=== MATERIAL ===
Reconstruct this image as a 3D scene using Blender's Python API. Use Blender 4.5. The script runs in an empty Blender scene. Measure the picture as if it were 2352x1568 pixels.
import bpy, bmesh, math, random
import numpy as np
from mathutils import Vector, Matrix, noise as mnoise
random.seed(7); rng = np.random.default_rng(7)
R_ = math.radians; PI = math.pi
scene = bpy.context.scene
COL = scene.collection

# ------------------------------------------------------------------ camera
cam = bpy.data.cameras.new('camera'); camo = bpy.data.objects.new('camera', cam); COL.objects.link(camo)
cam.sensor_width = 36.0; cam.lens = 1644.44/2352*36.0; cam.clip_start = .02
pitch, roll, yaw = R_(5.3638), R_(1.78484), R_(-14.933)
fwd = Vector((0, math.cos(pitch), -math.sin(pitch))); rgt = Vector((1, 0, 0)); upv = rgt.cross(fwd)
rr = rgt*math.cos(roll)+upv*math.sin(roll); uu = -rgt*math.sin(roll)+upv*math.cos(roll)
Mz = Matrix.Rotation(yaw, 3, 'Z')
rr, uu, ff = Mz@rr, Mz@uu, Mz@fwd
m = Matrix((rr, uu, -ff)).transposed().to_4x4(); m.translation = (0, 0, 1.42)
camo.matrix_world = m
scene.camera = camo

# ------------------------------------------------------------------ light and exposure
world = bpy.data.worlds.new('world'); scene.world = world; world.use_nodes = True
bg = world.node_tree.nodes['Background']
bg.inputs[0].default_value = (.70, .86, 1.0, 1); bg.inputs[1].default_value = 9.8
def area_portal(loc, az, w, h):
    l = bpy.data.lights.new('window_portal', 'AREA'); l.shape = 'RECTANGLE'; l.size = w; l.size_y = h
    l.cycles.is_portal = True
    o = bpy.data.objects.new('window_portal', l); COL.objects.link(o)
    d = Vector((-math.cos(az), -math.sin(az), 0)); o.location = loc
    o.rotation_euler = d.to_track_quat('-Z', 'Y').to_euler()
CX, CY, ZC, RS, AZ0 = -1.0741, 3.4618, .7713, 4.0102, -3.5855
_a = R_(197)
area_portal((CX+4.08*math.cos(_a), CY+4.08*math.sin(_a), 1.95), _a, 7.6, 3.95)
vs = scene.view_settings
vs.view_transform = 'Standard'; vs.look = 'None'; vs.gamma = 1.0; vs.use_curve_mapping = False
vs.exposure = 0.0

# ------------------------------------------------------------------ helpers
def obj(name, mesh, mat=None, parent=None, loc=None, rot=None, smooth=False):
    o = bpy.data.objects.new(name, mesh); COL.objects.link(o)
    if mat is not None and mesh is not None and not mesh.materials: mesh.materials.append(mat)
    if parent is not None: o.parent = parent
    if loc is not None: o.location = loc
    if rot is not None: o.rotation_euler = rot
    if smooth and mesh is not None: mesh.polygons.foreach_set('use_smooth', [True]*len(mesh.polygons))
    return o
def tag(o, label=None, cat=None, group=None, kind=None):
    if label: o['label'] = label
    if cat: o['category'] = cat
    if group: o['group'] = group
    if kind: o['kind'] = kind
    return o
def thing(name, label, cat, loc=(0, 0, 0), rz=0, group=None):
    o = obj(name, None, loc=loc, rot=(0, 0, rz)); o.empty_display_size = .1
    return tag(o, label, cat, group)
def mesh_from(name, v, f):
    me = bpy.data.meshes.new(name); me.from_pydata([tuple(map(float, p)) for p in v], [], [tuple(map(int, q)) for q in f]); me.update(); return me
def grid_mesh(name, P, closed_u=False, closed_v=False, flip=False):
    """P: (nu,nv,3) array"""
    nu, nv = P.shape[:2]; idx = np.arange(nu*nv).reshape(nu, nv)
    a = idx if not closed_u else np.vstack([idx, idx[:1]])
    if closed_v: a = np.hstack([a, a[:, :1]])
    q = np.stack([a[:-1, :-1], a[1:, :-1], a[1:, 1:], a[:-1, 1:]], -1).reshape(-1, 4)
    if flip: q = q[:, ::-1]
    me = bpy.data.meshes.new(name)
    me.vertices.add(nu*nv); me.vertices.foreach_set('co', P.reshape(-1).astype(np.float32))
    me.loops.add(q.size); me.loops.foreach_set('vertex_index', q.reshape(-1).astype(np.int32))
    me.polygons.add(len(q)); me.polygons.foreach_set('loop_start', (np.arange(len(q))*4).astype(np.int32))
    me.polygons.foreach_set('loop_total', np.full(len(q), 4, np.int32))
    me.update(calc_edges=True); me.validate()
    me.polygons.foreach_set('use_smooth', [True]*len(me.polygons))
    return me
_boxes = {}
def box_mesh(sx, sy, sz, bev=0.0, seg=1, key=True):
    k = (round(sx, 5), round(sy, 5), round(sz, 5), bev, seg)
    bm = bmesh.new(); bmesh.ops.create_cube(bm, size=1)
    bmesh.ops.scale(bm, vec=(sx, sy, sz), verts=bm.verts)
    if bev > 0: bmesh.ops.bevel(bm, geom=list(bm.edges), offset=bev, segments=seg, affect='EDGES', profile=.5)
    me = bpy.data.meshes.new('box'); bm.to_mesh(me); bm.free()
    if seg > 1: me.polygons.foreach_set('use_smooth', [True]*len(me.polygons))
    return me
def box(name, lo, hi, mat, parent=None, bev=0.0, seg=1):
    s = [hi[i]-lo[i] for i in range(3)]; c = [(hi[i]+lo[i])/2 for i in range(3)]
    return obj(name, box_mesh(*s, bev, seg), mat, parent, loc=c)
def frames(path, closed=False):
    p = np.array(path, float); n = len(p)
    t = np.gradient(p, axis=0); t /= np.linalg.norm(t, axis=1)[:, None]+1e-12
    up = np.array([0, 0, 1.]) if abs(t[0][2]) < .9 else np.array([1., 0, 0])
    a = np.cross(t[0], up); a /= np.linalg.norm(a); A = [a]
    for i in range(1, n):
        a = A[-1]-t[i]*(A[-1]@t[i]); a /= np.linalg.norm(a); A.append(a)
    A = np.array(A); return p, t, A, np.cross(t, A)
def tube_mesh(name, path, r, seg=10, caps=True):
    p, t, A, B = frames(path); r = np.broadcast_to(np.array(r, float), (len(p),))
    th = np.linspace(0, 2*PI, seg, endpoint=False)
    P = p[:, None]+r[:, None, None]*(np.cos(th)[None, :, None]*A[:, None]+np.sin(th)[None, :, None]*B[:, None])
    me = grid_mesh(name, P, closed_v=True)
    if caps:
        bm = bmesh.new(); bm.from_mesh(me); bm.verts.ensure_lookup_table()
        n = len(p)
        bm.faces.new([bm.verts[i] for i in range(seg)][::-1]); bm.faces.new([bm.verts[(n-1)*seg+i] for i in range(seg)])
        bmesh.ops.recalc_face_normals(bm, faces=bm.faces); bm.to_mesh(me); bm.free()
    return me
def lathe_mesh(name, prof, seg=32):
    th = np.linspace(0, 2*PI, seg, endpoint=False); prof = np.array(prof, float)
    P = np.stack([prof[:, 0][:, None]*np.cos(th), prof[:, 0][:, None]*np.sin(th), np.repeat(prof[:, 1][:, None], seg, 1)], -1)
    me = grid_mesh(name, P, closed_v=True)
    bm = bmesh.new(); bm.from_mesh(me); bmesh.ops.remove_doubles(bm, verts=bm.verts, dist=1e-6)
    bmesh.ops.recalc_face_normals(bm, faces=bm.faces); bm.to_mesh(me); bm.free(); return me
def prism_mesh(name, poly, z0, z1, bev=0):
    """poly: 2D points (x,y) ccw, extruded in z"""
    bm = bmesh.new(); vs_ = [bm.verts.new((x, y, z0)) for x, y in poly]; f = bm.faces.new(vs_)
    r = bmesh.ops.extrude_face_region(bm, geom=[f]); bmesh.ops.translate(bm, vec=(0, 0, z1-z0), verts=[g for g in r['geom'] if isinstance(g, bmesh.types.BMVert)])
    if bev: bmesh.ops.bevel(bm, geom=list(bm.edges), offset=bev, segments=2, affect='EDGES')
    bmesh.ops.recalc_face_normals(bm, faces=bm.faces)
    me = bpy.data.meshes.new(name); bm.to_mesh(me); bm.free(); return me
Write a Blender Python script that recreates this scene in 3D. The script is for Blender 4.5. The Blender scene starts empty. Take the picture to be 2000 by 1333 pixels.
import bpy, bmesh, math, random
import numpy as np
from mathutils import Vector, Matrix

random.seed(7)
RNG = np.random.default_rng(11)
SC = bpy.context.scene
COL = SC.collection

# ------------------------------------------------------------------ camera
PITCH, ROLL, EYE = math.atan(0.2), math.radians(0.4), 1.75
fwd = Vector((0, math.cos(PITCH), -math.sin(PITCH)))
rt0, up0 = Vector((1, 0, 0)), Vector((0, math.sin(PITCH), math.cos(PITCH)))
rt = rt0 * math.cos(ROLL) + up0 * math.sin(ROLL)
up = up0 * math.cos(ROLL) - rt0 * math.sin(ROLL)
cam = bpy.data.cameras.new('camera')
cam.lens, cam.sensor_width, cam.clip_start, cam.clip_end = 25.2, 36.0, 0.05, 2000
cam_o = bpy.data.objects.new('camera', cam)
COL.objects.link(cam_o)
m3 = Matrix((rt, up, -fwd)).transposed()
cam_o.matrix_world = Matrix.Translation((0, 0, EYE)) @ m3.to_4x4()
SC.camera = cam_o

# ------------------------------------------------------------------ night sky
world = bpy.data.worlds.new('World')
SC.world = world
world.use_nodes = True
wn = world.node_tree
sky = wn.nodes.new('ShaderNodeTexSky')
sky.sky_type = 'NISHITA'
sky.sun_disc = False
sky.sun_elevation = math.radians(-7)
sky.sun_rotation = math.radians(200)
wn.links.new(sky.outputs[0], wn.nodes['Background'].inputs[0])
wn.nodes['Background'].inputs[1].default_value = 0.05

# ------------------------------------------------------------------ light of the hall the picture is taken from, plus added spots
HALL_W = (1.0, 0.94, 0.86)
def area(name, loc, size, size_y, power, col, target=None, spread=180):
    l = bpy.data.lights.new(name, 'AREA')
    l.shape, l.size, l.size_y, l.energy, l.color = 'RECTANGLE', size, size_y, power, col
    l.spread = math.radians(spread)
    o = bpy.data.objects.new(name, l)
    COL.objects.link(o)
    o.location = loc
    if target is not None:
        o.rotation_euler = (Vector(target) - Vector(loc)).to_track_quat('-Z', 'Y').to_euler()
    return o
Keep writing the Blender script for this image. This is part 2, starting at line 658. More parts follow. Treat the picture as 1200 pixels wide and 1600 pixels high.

=== INSTRUCTIONS FOR THE TASK ===
Which lines hold the word "Blender"? Copy every one of them.

=== SOLUTION ===
Reconstruct this image as a 3D scene using Blender's Python API. Use Blender 4.5. The script runs in an empty Blender scene. Measure the picture as if it were 2352x1568 pixels.
Write a Blender Python script that recreates this scene in 3D. The script is for Blender 4.5. The Blender scene starts empty. Take the picture to be 2000 by 1333 pixels.
Keep writing the Blender script for this image. This is part 2, starting at line 658. More parts follow. Treat the picture as 1200 pixels wide and 1600 pixels high.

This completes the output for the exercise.